WP3. Les passerelles reliant différentes strates du Droit des droits de l’Homme
Le WP3 explorera les différentes voies permettant d’envisager une vision intégrée des droits de l’Homme, et ce, en tant qu’elles constituent tout à la fois le projet d’une évolution normative future et l’objet d’une pratique contentieuse actuelle. Un premier axe de recherche, centré sur le contentieux porté devant la Cour européenne des droits de l’Homme, y examinera les procédés de référence à des « sources externes » et de « références croisées », lesquels aboutissent de facto à jeter des ponts entre les différentes strates du Droit des droits de l’Homme. Ces procédés suscitent cependant d’importantes difficultés en termes de légitimité, lesquelles requièrent une analyse en profondeur. Par ailleurs, des questions cruciales relatives à la « méthodologie » de ces procédés seront abordées, telle la question de la transparence de leur utilisation, nécessaire en vue de dissiper tout soupçon d’arbitraire. Le second axe de recherche sera centré sur les résultats obtenus ou escomptables grâce aux ponts ainsi jetés. Leur effet intégrateur est-il à ce point performant qu’il conduise à la construction d’un corpus juris fonctionnellement équivalent à la promulgation d’un instrument de hard law en bonne et due forme ? Cette question sera traitée au travers d’un étude de cas portant sur les droits catégoriels des personnes âgées.
WP 4. La maximisation de la valeur ajoutée des textes ou mécanismes de protection des droits de l’Homme : A-t-on besoin d’un catalogue constitutionnel de droits et libertés ?

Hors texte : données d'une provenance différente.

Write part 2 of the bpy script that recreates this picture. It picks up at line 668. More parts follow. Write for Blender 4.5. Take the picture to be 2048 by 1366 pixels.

Le WP 4 sera centré sur le statut et les fonctions d’une source formelle particulière au sein du système « multi¬strates » de protection des droits de l’Homme, en l’occurrence, les catalogues constitutionnels qui sont dédiés à cet objet. En replaçant cette source spécifique dans le contexte du Droit des droits de l’Homme considéré globalement, émergera la question de savoir comment sa valeur ajoutée peut être, du point de vue de ses utilisateurs, optimisée. Depuis quelques années en effet, la promotion d’une approche intégrée du Droit « fragmenté » des droits de l’Homme, a notamment pris la forme d’une réflexion sur la modernisation du catalogue constitutionnel de protection des droits et libertés. L’idée serait de faire de ce catalogue un « interface », ou encore une « synthèse » intégrant et ordonnant les apports issus des différentes strates du Droit des droits de l’Homme. Il s’agira
d’examiner de manière critique la faisabilité d’une telle entreprise, en mobilisant les ressources de la théorie du droit, du droit comparé, de la science politique et de la sociologie du droit.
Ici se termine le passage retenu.